Sunday, 24 August 2025

Colours

 



The colour of distance was a kaleidoscope –

glass shards, shiny dreams mixed in with river gravel,

wildflowers flattened by raindrops, dusted with hope,

a lone evening star pierced by a mountaintop,

the primordial rhythms of footsteps, sands and travel.

 

Everything isn’t a journey, there’s standing still

to observe the intent rain trickle down your nape.

Everything isn’t colour. Endless climb uphill.

It’s picking up a seashell too, and watch it fill

with rain and ocean, reflect you and the landscape.

 

The colour of home, in contrast, was more specific

tending to terracotta – burnt clay pots and pans,

a mud-wide riverside, a wall of exposed brick,

my father’s wedding ring, my mother’s old ceramic

mug of clear black Darjeeling steaming in her hands.


Everything isn’t home and home’s not everything.

There’s being alone, a stranger, under vaster skies,

the thrill of unknown earth, unknown paths beckoning,

the bone deep peace of trees, the flash of a birdwing,

feet firmly on strange tracks with nothing recognised.



I came across this book title and a quote from it - 'you can't go home again' by Thomas Wolfe, a famous author from North Carolina. The quote's been buzzing around my head...it has permeated everything I've written subsequently, home and away, the various shades of homecoming and unhomecoming. Someday I would like to get my hands on this book. 

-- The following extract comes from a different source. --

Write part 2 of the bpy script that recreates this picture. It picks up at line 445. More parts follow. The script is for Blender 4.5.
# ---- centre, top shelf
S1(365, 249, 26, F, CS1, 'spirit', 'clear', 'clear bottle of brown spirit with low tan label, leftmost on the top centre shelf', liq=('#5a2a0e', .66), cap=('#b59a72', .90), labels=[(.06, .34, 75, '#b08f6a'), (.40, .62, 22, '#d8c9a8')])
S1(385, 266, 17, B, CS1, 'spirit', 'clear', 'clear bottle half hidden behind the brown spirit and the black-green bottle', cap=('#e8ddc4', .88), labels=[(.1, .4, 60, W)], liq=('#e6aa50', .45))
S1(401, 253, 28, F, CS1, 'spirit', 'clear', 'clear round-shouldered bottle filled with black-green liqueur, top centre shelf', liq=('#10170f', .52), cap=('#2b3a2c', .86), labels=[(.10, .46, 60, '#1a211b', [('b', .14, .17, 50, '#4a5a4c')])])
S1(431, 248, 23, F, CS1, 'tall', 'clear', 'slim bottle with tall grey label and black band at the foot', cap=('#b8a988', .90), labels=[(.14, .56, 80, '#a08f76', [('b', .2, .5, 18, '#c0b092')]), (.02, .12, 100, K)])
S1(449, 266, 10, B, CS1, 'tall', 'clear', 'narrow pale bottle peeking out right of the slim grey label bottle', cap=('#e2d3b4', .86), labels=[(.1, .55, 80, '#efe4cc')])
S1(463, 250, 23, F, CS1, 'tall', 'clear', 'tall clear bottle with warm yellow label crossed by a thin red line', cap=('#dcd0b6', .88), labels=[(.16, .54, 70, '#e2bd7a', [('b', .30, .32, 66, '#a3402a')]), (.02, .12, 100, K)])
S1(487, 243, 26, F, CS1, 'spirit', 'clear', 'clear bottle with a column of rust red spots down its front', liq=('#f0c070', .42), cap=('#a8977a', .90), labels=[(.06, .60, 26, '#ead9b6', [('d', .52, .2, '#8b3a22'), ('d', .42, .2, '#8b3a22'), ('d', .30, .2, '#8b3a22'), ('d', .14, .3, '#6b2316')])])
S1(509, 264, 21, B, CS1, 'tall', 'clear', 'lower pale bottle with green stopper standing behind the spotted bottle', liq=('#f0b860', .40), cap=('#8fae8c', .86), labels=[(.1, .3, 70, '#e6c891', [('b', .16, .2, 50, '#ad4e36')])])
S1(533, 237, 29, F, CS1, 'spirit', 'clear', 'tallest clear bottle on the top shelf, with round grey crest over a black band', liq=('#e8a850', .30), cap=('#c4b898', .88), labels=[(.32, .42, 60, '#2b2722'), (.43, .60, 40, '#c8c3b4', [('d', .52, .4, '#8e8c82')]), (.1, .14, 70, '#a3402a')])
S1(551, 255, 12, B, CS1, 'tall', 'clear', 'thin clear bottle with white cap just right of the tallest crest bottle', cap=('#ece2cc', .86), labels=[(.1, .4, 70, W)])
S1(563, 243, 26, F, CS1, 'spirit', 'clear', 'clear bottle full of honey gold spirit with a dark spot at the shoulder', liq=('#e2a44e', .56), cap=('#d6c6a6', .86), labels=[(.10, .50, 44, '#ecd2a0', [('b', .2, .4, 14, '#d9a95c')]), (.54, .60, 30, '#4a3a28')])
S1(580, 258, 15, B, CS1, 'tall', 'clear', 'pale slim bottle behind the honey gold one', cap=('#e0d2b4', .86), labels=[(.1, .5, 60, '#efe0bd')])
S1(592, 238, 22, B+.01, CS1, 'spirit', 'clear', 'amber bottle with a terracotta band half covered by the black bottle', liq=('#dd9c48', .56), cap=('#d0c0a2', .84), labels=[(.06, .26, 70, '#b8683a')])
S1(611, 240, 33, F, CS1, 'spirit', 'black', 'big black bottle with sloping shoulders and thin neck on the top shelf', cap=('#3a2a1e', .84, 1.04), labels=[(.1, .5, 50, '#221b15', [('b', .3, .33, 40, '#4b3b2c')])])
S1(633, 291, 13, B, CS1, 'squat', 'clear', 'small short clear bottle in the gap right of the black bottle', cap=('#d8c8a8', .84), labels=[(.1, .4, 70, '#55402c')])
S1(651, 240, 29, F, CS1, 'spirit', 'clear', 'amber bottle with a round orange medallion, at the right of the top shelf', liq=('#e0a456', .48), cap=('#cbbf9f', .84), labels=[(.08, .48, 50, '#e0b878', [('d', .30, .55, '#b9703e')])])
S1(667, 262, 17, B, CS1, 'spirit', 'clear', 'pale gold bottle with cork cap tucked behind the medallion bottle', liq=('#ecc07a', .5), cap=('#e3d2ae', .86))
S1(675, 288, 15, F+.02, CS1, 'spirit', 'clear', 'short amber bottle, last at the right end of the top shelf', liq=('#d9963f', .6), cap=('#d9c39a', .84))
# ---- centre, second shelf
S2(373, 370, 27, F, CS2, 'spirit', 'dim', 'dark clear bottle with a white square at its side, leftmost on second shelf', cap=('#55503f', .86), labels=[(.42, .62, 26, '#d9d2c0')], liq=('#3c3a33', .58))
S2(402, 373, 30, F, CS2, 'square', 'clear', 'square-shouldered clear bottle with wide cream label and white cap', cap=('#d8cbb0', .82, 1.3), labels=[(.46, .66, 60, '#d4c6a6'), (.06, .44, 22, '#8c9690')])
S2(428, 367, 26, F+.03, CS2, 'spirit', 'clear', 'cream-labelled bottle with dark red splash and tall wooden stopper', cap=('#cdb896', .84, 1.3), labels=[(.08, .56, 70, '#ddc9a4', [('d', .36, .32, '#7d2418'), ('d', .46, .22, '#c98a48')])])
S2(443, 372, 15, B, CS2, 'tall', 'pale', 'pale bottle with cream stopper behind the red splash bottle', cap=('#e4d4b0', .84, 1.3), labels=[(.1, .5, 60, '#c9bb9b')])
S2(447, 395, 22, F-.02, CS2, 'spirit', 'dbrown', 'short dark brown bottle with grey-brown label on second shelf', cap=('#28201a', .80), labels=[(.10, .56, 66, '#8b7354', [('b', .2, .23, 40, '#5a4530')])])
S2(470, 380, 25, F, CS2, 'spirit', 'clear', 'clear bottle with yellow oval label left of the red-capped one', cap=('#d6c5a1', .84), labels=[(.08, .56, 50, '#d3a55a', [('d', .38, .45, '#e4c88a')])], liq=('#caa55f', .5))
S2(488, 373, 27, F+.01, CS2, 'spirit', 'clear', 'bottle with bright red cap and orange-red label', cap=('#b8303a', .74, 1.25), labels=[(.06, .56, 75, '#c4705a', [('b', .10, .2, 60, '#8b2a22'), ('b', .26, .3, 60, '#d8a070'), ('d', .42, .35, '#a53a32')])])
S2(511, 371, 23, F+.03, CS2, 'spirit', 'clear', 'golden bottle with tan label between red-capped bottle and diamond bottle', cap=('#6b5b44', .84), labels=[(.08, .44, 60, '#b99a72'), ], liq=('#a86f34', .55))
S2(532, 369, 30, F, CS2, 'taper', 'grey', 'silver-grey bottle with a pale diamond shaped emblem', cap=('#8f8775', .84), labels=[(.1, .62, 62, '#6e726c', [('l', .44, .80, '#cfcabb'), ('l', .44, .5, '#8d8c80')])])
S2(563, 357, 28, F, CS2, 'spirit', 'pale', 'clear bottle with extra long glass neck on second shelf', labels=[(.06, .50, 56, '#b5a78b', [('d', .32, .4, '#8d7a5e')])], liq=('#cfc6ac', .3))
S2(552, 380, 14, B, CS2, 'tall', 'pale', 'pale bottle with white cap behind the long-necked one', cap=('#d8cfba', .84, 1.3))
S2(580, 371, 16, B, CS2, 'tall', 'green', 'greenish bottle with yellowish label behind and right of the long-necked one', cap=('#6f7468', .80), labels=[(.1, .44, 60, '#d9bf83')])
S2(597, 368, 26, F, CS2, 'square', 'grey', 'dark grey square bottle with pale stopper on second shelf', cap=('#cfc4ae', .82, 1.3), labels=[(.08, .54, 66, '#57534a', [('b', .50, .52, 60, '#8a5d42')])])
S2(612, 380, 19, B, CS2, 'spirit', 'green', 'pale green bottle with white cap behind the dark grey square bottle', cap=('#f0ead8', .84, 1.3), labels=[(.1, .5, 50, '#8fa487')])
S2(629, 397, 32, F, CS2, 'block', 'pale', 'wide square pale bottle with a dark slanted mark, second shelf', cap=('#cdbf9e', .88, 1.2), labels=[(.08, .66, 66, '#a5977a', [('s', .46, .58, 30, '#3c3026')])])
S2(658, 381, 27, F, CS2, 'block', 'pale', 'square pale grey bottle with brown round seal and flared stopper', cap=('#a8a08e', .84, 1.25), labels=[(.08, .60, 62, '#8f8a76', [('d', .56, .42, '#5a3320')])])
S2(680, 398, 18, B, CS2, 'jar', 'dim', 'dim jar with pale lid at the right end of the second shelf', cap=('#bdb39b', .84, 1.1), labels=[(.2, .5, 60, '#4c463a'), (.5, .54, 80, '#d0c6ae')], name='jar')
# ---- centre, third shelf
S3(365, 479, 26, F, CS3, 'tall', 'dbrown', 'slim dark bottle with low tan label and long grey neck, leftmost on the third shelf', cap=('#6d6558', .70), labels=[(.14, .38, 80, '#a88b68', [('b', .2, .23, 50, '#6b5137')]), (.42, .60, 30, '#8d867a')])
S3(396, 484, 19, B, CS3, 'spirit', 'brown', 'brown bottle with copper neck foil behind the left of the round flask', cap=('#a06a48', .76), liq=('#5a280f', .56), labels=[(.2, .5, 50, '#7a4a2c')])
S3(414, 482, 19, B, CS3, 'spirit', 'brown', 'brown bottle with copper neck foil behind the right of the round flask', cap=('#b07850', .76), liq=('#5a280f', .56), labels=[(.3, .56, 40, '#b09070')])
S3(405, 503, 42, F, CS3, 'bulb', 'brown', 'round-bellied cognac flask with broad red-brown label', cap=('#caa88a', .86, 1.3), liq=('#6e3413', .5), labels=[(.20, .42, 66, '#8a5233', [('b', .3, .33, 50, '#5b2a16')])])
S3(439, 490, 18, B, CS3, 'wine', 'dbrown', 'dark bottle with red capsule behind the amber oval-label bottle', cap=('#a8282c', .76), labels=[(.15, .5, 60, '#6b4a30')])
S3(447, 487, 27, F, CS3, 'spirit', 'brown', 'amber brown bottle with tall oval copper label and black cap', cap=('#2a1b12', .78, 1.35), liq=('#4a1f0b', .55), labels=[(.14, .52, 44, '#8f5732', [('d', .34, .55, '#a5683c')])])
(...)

Amazon offered me a free audio version - but you know me, my neural pathways are paved in concrete and it's too late to change their preferences - audio isn't remotely as satisfying as a regular printed book with that crisp papery feel between thumb and fingers. It might work for a short story, but don't see how I am to manage with audio for a 700+ page novel. Hubby keeps extolling the various virtues of audiobooks - no shelfspace requirement apart from being practically free, no stress on eyes etc etc, but the heart wants what it wants. No arguments possible with that.


Which do you prefer  - audio or printed? Hope your week is filled with colours and books in your preferred avatars. Have a blissful one. 


Monday, 11 August 2025

Palace of Dreams

 




Didn’t you always crave a lemon tree,

a mango or two, the smell of summer?

A clematis trailing the exposed bricks?

Didn’t you always dream what this would be?

Less concrete and curtains and more runner

beans, citrus suns, hiraeth edging homesick.

The tides of jasmine covering for the sea.

Halfway to a sonnet, half a bit firmer

and freeing itself of every metric 

to lace into an amorphous canopy.

An empty sparrow’s nest in one corner.

A bare bulb somewhere, nothing idyllic.

Rain filling up the sky and rusting grills.

The paving dusted with hibiscus pistils.






July has run into August and I'm pedalling furiously to catch up somehow but always falling behind, always out of breath and vaguely puzzled as to why this is happening. The idea is to post the first and last Sundays/Mondays but I think the first one has slipped by without my realising it. Oh well, what's done is done, or rather what's left undone cannot be done retrospective, only done late. Anyway, better late than never.


August is always a busy month - lots of family and personal milestones, apart from the big national holiday coming up on the 15th. So offline life will muscle in and shove aside the online one - guaranteed. A few years ago this would have upset me, I'd have scheduled stuff and not missed a single Sunday...but one evolves - I no longer obsess about things I can't help, I don't know for sure if that's a good thing but it doesn't feel like a bad one. 'Do what you can with as much as you have and let the rest go' - I'm still internalising things I should have done years ago. Better late than never...


Wishing you a smooth and tranquil week ahead.